Given instruction
Pictures excluded, return the lines below from the first through the line holding "R_ = math.radians".
--- --- ---
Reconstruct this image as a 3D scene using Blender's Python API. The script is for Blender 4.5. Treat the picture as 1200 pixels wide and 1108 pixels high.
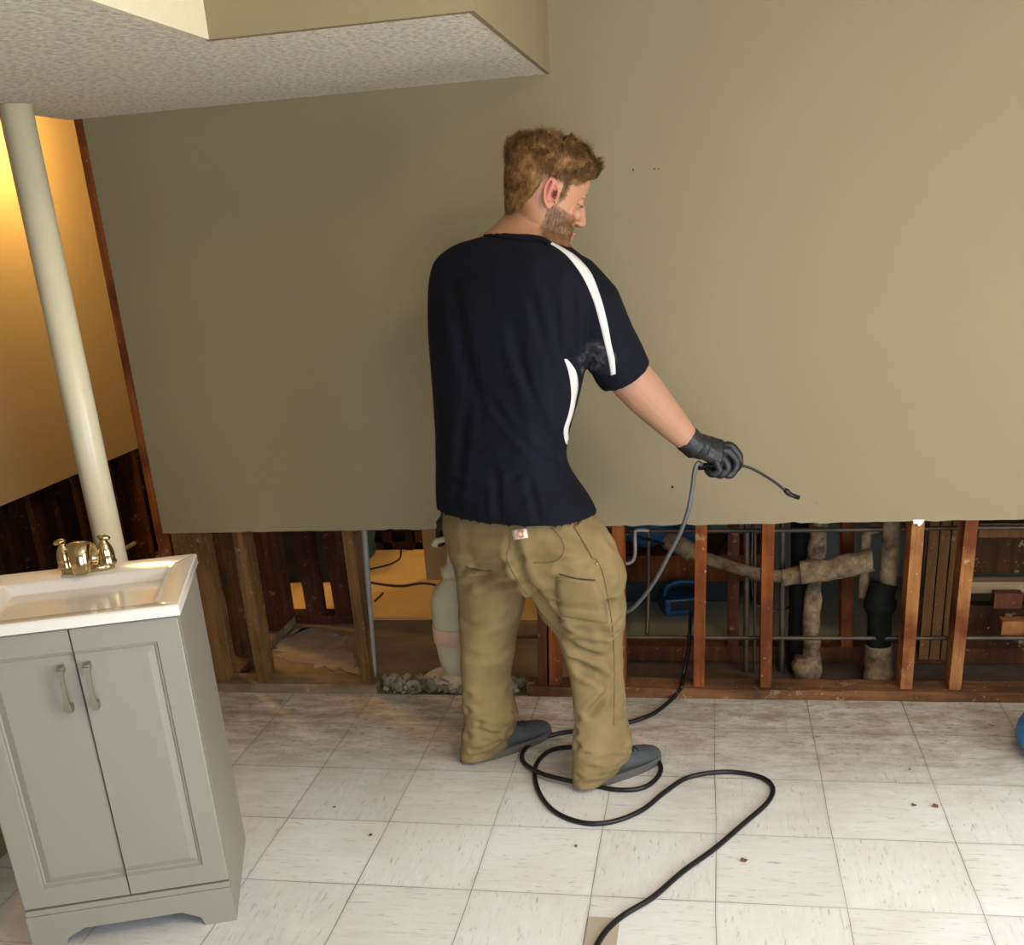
import bpy, bmesh, math, random
from mathutils import Vector, Matrix, noise
from mathutils.bvhtree import BVHTree
random.seed(7)
for o in list(bpy.data.objects): bpy.data.objects.remove(o)
S = bpy.context.scene; COL = S.collection
R_ = math.radians

# ------------------------------------------------------------ camera (a portrait phone photograph, cropped)
FPX, CX, CY, PITCH, ROLL, YAW, CAMH = 1234.1, 598.2, 749.7, .378, .071, -.200, 1.568
_f = Vector((math.sin(YAW)*math.cos(PITCH), math.cos(YAW)*math.cos(PITCH), -math.sin(PITCH)))
_r = Vector((math.cos(YAW), -math.sin(YAW), 0)); _d = _f.cross(_r)
c_, s_ = math.cos(ROLL), math.sin(ROLL)
RX = c_*_r + s_*_d; DX = -s_*_r + c_*_d; CAMP = Vector((0, 0, CAMH))
cd = bpy.data.cameras.new('camera'); cam = bpy.data.objects.new('camera', cd); COL.objects.link(cam)
cam.matrix_world = Matrix.Translation(CAMP) @ Matrix((RX, -DX, -_f)).transposed().to_4x4()
cd.sensor_fit = 'HORIZONTAL'; cd.sensor_width = 36; cd.lens = FPX/1200*36
cd.shift_x = (600-CX)/1200; cd.shift_y = (CY-554)/1200; cd.clip_start = .05
S.camera = cam

# ------------------------------------------------------------ world and lights
w = bpy.data.worlds.new('world'); S.world = w; w.use_nodes = True
w.node_tree.nodes['Background'].inputs[0].default_value = (.62, .78, 1, 1)
w.node_tree.nodes['Background'].inputs[1].default_value = 1.0
def area(name, loc, target, sx, sy, power, col):
    l = bpy.data.lights.new(name, 'AREA'); l.shape = 'RECTANGLE'; l.size = sx; l.size_y = sy; l.energy = power; l.color = col
    o = bpy.data.objects.new(name, l); COL.objects.link(o); o.location = loc
    o.rotation_euler = (Vector(target)-Vector(loc)).to_track_quat('-Z', 'Y').to_euler(); return o
def point(name, loc, power, col, rad=.06):
    l = bpy.data.lights.new(name, 'POINT'); l.energy = power; l.color = col; l.shadow_soft_size = rad
    o = bpy.data.objects.new(name, l); COL.objects.link(o); o.location = loc; return o
area('patio_daylight', (2.52, .75, 1.25), (-.2, 2.6, .5), 1.7, 1.7, 82, (.90, .95, 1.0))
sl = bpy.data.lights.new('bounce_sun', 'SUN'); sl.energy = 13; sl.angle = R_(1.5); sl.color = (1, .96, .88); so = bpy.data.objects.new('bounce_sun', sl); COL.objects.link(so)  # added sun; its floor patch out of view bounces light to the ceiling
so.rotation_euler = Vector((-.55, .55, -1.0)).to_track_quat('-Z', 'Y').to_euler(); so.location = (3, -4, 4)
area('rear_window_daylight', (.9, -1.22, 1.05), (.6, 2.0, .0), 2.1, 1.7, 70, (.70, .85, 1.0))
area('ceiling_fixture_light', (.75, 1.0, 2.41), (.75, 1.0, 0), .7, .7, 30, (1, .78, .48))
point('bare_bulb_light', (-2.56, 4.25, 2.04), 44, (1, .60, .20))
point('back_room_bulb_light', (-1.0, 5.0, 2.0), 28, (1, .72, .34))
S.view_settings.view_transform = 'Standard'; S.view_settings.look = 'None'
S.view_settings.exposure = 0.06; S.view_settings.gamma = 1; S.view_settings.use_curve_mapping = False
S.cycles.max_bounces = 8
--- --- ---
Complete output
Reconstruct this image as a 3D scene using Blender's Python API. The script is for Blender 4.5. Treat the picture as 1200 pixels wide and 1108 pixels high.
import bpy, bmesh, math, random
from mathutils import Vector, Matrix, noise
from mathutils.bvhtree import BVHTree
random.seed(7)
for o in list(bpy.data.objects): bpy.data.objects.remove(o)
S = bpy.context.scene; COL = S.collection
R_ = math.radians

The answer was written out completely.